The Daily Sandwich

"We have to learn the lesson that intellectual honesty is fundamental for everything we cherish." -Sir Karl Popper

Location: Boston, Massachusetts, United States


Thursday, June 22, 2006

WAR! (explained)

It's war, all right. But just between some New Republic writers and the blogosphere. Anyone who's been reading the site for a while know my opinion of TNR. It used to be a favorite of mine, back in the 90s. But over the last few years, the quality has really been dropping. Apparently their circulation has, too. There are plenty of reasons I have for the change of heart, and I won't rehash them all here. But the New Republic's anti-blog sentiment has boiled over this week, and the blogs are striking back in a big way.

It started with an item on TNR's blog that suggested a scandal brewing among the big progressive blog players, Markos Moulitsas and-- more specifically-- Jerome Armstrong. I didn't know what to make of it, and didn't feel informed enough to comment on it.

The questions about Armstrong don't seem to have amounted to much, but a new controversy arose when a TNR writer revealed that he had seen an e-mail Markos sent to a group saying that the story should be ignored. As was the case recently with Ann Coulter's publicity tour, the growing concensus was that writing about her outrageous statements was just giving more airtime and free press to someone who didn't deserve it. Jason Zengerle's response in TNR's blog was to claim that Moulitsas was bullying others into silence through his financial clout.

The concensus on that development is that Zengerle's assertions were inaccurate, unfounded, and irresponsible. But Moulitsas responded with this post today, which I think was unwise in its scope and emotion. While Moulitsas correctly asserts that the magazine has taken a big step to the right during the Bush years, his overwrought writing stoops to meet the original attacks of TNR and gives them ammo to fight back.
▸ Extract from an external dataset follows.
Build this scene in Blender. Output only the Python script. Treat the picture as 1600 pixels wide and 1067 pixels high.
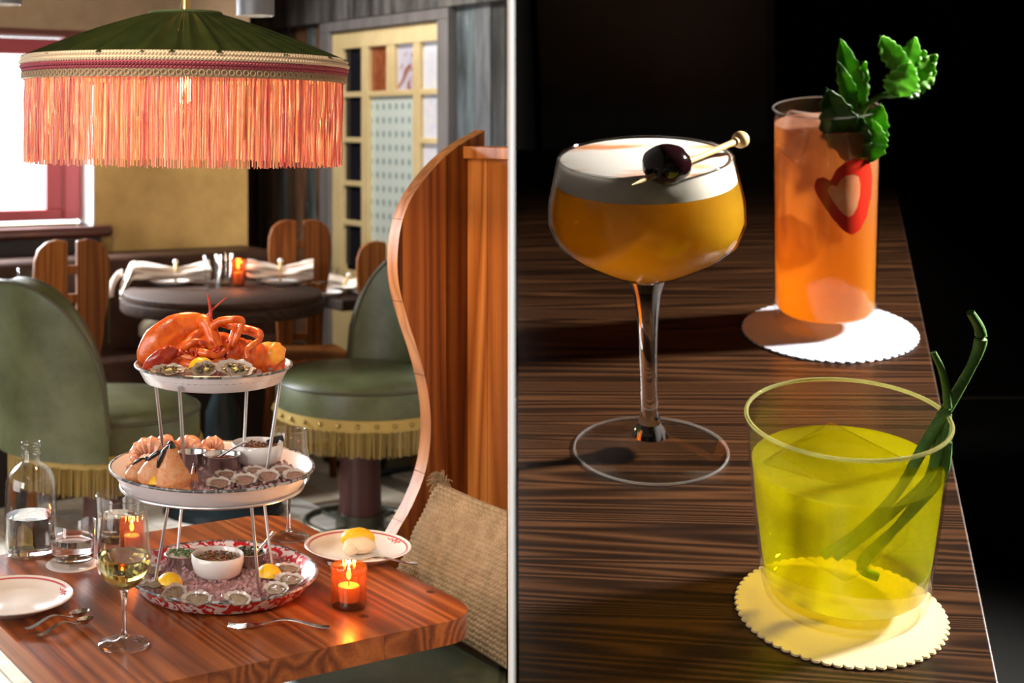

Which Jonathan Chait immediately did on TNR's site, using the sort of haughty sarcasm and 'gotcha' debate tactics that characterized Zengerle's original posts. When I read it this morning, it struck me primarily as just plain childish. Chait goes on and on about Kos' predictions of the magazine's iminent demise, but never presents any evidence of the magazine's vigor (it's my understanding that their circulation actually has dropped from 100,000 to about 40,000 over the last few years).

Enter MyDD, home of Jerome Armstrong, with the latest salvo: "The New Republic is owned by wealthy right-wingers. One quit the DLC in 1996 because he thought Bill Clinton was too liberal (seriously). The other is the chairman of a right-wing think tank." This is clearly very true. But unfortunately, the author of the post repeats Markos' blanket assertion that everything TNR produces is therefore guaranteed to be right-wing crap. Granted, there's a lot more crap than there used to be. And the recent editorial shift seems to have made things worse instead of better, from what I've seen.

And there you have it. The story to date. It's just too bad it's such a farce.

UPDATE: Salon has a blog entry on the whole to-do, and how meaningless the whole thing is. There's more info on what Zengerle thought he'd dug up about the secret blog conspiracy, if anyone's interested, but the whole thing doesn't amount to much beyond the outrage flying around.

UPDATE (6/23): I thought we'd probably seen the worst in this story, and I was more than ready to wash my hands of it. Sadly, a third TNR writer has joined the fray and topped everyone involved for overblown, kooky rhetoric. Lee Siegel writes that "the blogosphere"-- yes, and every last blog writer-- is a place of "hard fascism" and "thuggishness," where bloggers attempt "to parlay street-fighting skills into fame and riches." Perhaps worst is Siegel's admission that, although he'd like to see Ned Lamont beat Joe Lieberman, he'd also like to see Lamont lose just because it would piss off progressive bloggers. Now that's the mark of a seasoned and mature professional journalist.